Dans l’antre de Brompton

Avec sa géométrie raffinée, son pliage rapide et sa posture distinguée, ce deux-roues "Made in London" a changé la mobilité de milliers d’urbains. Visite au cœur de l’usine Brompton, où la qualité est une obsession et l’artisanat, un métier engagé.

par Dorian Peck. Photos DR sauf mention contraire. |

Nous sommes à Greenford Park, dans la banlieue ouest de Londres, à quelques jets de pierre du stade de Wembley. Un quadra longiligne s’approche. Chemise à carreaux, bottes de travail, sourire narquois dans les yeux. Joli vélo, n’est-ce pas ? lance-t-il par-dessus mon épaule alors que j’ajuste la selle. Plus tard, j’apprends qu’il pose cette question à tous ceux qu’il croise, même à ses ingénieurs.

Cet homme, c’est Will Butler-Adams, le CEO de Brompton. Quand je suis entré dans cette firme, il y a tout juste quinze ans, tout débordait. Des tonnes et des tonnes de stock, une toute petite ligne de fabrication, et seulement 27 employés… C’était comme dans les années 30 : aucune machinerie, tout fait intégralement à la main. Depuis, le vélo pliable est passé à la vitesse supérieure. Car le Brompton est au deux-roues ce que l’iPhone est à la téléphonie : une “disruption”, le symbole d’une révolution.
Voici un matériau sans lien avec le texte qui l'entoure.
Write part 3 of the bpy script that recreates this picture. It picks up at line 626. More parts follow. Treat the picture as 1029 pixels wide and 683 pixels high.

L’histoire de Brompton remonte à 1975. Ingénieur de formation, Andrew Ritchie, qui est désormais directeur technique et premier actionnaire de l’entreprise, commence à dessiner un vélo pliable dans son appartement de South Kensington, à Londres, avec vue sur l’oratoire de Brompton, qui donnera son nom à la marque. Le constructeur de vélos Raleigh refuse son prototype. Il se décide alors à le produire lui-même. Mais les débuts de Brompton ne sont pas faciles et l’entreprise met dix ans à trouver des financements pérennes. Devenue florissante, cette affaire de passionnés exporte aujourd’hui ses deux-roues “Made in London” dans près de 50 pays.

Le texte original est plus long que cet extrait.